* _Challenge_
Print all of the data exactly as written.

* _Data shown_
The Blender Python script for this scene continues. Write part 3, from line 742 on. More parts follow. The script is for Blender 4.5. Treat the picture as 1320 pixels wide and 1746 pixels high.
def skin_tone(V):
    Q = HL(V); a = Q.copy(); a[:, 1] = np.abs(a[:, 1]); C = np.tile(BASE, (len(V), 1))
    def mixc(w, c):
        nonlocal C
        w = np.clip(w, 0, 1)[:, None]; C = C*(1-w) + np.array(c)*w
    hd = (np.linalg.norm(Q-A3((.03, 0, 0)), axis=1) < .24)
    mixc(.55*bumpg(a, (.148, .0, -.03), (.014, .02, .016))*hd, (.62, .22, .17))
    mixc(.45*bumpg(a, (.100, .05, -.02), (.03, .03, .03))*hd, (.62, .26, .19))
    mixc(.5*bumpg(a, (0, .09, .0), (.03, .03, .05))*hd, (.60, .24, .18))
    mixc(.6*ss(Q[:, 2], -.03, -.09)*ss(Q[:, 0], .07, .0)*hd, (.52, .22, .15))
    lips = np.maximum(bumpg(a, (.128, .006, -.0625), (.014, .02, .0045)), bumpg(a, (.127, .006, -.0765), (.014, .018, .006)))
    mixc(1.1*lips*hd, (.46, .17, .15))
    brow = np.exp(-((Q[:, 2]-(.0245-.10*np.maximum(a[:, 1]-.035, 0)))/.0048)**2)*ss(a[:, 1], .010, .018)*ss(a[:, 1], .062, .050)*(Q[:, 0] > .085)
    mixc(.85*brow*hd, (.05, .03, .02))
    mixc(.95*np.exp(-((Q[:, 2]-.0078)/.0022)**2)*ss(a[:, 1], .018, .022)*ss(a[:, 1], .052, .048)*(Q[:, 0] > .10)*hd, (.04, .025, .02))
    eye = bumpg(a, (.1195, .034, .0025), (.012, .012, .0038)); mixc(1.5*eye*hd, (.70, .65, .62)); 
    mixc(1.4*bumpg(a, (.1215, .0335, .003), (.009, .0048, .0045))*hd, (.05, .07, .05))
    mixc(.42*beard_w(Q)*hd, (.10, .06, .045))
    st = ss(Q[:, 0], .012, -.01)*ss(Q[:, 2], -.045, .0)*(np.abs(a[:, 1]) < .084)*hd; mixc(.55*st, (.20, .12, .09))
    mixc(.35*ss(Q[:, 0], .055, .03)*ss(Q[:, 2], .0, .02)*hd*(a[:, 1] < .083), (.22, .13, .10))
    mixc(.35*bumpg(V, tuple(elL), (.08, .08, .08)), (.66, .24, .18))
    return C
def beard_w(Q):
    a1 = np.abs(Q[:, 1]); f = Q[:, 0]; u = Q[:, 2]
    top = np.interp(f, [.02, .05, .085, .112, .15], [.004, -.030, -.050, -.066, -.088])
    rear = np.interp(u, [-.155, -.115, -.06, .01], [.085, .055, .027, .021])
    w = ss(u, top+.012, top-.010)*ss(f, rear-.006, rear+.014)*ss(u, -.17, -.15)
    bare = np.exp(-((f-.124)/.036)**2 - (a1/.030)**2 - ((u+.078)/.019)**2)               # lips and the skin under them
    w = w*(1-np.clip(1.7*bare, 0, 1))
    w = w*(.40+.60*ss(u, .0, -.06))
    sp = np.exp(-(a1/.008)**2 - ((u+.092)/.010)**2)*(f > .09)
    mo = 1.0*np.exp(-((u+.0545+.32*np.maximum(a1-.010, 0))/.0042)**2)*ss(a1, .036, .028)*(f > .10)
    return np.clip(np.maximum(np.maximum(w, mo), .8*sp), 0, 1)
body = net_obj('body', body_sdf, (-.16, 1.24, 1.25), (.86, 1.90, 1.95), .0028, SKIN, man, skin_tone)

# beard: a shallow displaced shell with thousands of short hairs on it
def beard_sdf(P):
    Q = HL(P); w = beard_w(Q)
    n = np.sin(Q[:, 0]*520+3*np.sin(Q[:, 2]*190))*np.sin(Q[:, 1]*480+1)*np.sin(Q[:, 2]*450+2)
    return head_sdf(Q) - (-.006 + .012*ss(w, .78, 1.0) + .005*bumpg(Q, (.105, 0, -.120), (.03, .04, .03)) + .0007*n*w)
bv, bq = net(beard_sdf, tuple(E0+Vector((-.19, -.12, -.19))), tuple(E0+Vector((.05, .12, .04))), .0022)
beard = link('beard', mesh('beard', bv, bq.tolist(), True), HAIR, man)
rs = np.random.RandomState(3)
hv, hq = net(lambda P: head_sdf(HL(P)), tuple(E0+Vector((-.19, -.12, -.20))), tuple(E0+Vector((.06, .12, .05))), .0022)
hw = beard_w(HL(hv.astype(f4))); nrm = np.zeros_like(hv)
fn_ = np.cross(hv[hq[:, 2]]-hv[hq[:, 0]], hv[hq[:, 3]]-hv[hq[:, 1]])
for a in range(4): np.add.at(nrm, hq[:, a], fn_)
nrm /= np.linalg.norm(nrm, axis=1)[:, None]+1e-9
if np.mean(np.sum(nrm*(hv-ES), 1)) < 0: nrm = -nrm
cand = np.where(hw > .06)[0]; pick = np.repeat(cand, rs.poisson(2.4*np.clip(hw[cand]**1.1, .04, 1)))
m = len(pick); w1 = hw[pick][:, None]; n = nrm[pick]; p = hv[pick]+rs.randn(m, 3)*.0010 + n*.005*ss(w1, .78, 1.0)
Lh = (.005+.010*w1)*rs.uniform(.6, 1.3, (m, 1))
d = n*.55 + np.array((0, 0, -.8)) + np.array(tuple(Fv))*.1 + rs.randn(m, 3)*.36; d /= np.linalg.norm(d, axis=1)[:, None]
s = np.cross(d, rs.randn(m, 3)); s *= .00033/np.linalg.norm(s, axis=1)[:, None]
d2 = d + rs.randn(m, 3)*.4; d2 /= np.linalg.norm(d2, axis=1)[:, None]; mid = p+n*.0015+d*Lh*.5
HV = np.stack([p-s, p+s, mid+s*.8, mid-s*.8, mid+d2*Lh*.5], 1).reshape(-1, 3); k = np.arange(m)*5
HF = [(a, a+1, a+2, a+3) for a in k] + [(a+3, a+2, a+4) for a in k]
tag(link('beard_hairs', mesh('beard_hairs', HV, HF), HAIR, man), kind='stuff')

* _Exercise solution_
The Blender Python script for this scene continues. Write part 3, from line 742 on. More parts follow. The script is for Blender 4.5. Treat the picture as 1320 pixels wide and 1746 pixels high.
def skin_tone(V):
    Q = HL(V); a = Q.copy(); a[:, 1] = np.abs(a[:, 1]); C = np.tile(BASE, (len(V), 1))
    def mixc(w, c):
        nonlocal C
        w = np.clip(w, 0, 1)[:, None]; C = C*(1-w) + np.array(c)*w
    hd = (np.linalg.norm(Q-A3((.03, 0, 0)), axis=1) < .24)
    mixc(.55*bumpg(a, (.148, .0, -.03), (.014, .02, .016))*hd, (.62, .22, .17))
    mixc(.45*bumpg(a, (.100, .05, -.02), (.03, .03, .03))*hd, (.62, .26, .19))
    mixc(.5*bumpg(a, (0, .09, .0), (.03, .03, .05))*hd, (.60, .24, .18))
    mixc(.6*ss(Q[:, 2], -.03, -.09)*ss(Q[:, 0], .07, .0)*hd, (.52, .22, .15))
    lips = np.maximum(bumpg(a, (.128, .006, -.0625), (.014, .02, .0045)), bumpg(a, (.127, .006, -.0765), (.014, .018, .006)))
    mixc(1.1*lips*hd, (.46, .17, .15))
    brow = np.exp(-((Q[:, 2]-(.0245-.10*np.maximum(a[:, 1]-.035, 0)))/.0048)**2)*ss(a[:, 1], .010, .018)*ss(a[:, 1], .062, .050)*(Q[:, 0] > .085)
    mixc(.85*brow*hd, (.05, .03, .02))
    mixc(.95*np.exp(-((Q[:, 2]-.0078)/.0022)**2)*ss(a[:, 1], .018, .022)*ss(a[:, 1], .052, .048)*(Q[:, 0] > .10)*hd, (.04, .025, .02))
    eye = bumpg(a, (.1195, .034, .0025), (.012, .012, .0038)); mixc(1.5*eye*hd, (.70, .65, .62)); 
    mixc(1.4*bumpg(a, (.1215, .0335, .003), (.009, .0048, .0045))*hd, (.05, .07, .05))
    mixc(.42*beard_w(Q)*hd, (.10, .06, .045))
    st = ss(Q[:, 0], .012, -.01)*ss(Q[:, 2], -.045, .0)*(np.abs(a[:, 1]) < .084)*hd; mixc(.55*st, (.20, .12, .09))
    mixc(.35*ss(Q[:, 0], .055, .03)*ss(Q[:, 2], .0, .02)*hd*(a[:, 1] < .083), (.22, .13, .10))
    mixc(.35*bumpg(V, tuple(elL), (.08, .08, .08)), (.66, .24, .18))
    return C
def beard_w(Q):
    a1 = np.abs(Q[:, 1]); f = Q[:, 0]; u = Q[:, 2]
    top = np.interp(f, [.02, .05, .085, .112, .15], [.004, -.030, -.050, -.066, -.088])
    rear = np.interp(u, [-.155, -.115, -.06, .01], [.085, .055, .027, .021])
    w = ss(u, top+.012, top-.010)*ss(f, rear-.006, rear+.014)*ss(u, -.17, -.15)
    bare = np.exp(-((f-.124)/.036)**2 - (a1/.030)**2 - ((u+.078)/.019)**2)               # lips and the skin under them
    w = w*(1-np.clip(1.7*bare, 0, 1))
    w = w*(.40+.60*ss(u, .0, -.06))
    sp = np.exp(-(a1/.008)**2 - ((u+.092)/.010)**2)*(f > .09)
    mo = 1.0*np.exp(-((u+.0545+.32*np.maximum(a1-.010, 0))/.0042)**2)*ss(a1, .036, .028)*(f > .10)
    return np.clip(np.maximum(np.maximum(w, mo), .8*sp), 0, 1)
body = net_obj('body', body_sdf, (-.16, 1.24, 1.25), (.86, 1.90, 1.95), .0028, SKIN, man, skin_tone)

# beard: a shallow displaced shell with thousands of short hairs on it
def beard_sdf(P):
    Q = HL(P); w = beard_w(Q)
    n = np.sin(Q[:, 0]*520+3*np.sin(Q[:, 2]*190))*np.sin(Q[:, 1]*480+1)*np.sin(Q[:, 2]*450+2)
    return head_sdf(Q) - (-.006 + .012*ss(w, .78, 1.0) + .005*bumpg(Q, (.105, 0, -.120), (.03, .04, .03)) + .0007*n*w)
bv, bq = net(beard_sdf, tuple(E0+Vector((-.19, -.12, -.19))), tuple(E0+Vector((.05, .12, .04))), .0022)
beard = link('beard', mesh('beard', bv, bq.tolist(), True), HAIR, man)
rs = np.random.RandomState(3)
hv, hq = net(lambda P: head_sdf(HL(P)), tuple(E0+Vector((-.19, -.12, -.20))), tuple(E0+Vector((.06, .12, .05))), .0022)
hw = beard_w(HL(hv.astype(f4))); nrm = np.zeros_like(hv)
fn_ = np.cross(hv[hq[:, 2]]-hv[hq[:, 0]], hv[hq[:, 3]]-hv[hq[:, 1]])
for a in range(4): np.add.at(nrm, hq[:, a], fn_)
nrm /= np.linalg.norm(nrm, axis=1)[:, None]+1e-9
if np.mean(np.sum(nrm*(hv-ES), 1)) < 0: nrm = -nrm
cand = np.where(hw > .06)[0]; pick = np.repeat(cand, rs.poisson(2.4*np.clip(hw[cand]**1.1, .04, 1)))
m = len(pick); w1 = hw[pick][:, None]; n = nrm[pick]; p = hv[pick]+rs.randn(m, 3)*.0010 + n*.005*ss(w1, .78, 1.0)
Lh = (.005+.010*w1)*rs.uniform(.6, 1.3, (m, 1))
d = n*.55 + np.array((0, 0, -.8)) + np.array(tuple(Fv))*.1 + rs.randn(m, 3)*.36; d /= np.linalg.norm(d, axis=1)[:, None]
s = np.cross(d, rs.randn(m, 3)); s *= .00033/np.linalg.norm(s, axis=1)[:, None]
d2 = d + rs.randn(m, 3)*.4; d2 /= np.linalg.norm(d2, axis=1)[:, None]; mid = p+n*.0015+d*Lh*.5
HV = np.stack([p-s, p+s, mid+s*.8, mid-s*.8, mid+d2*Lh*.5], 1).reshape(-1, 3); k = np.arange(m)*5
HF = [(a, a+1, a+2, a+3) for a in k] + [(a+3, a+2, a+4) for a in k]
tag(link('beard_hairs', mesh('beard_hairs', HV, HF), HAIR, man), kind='stuff')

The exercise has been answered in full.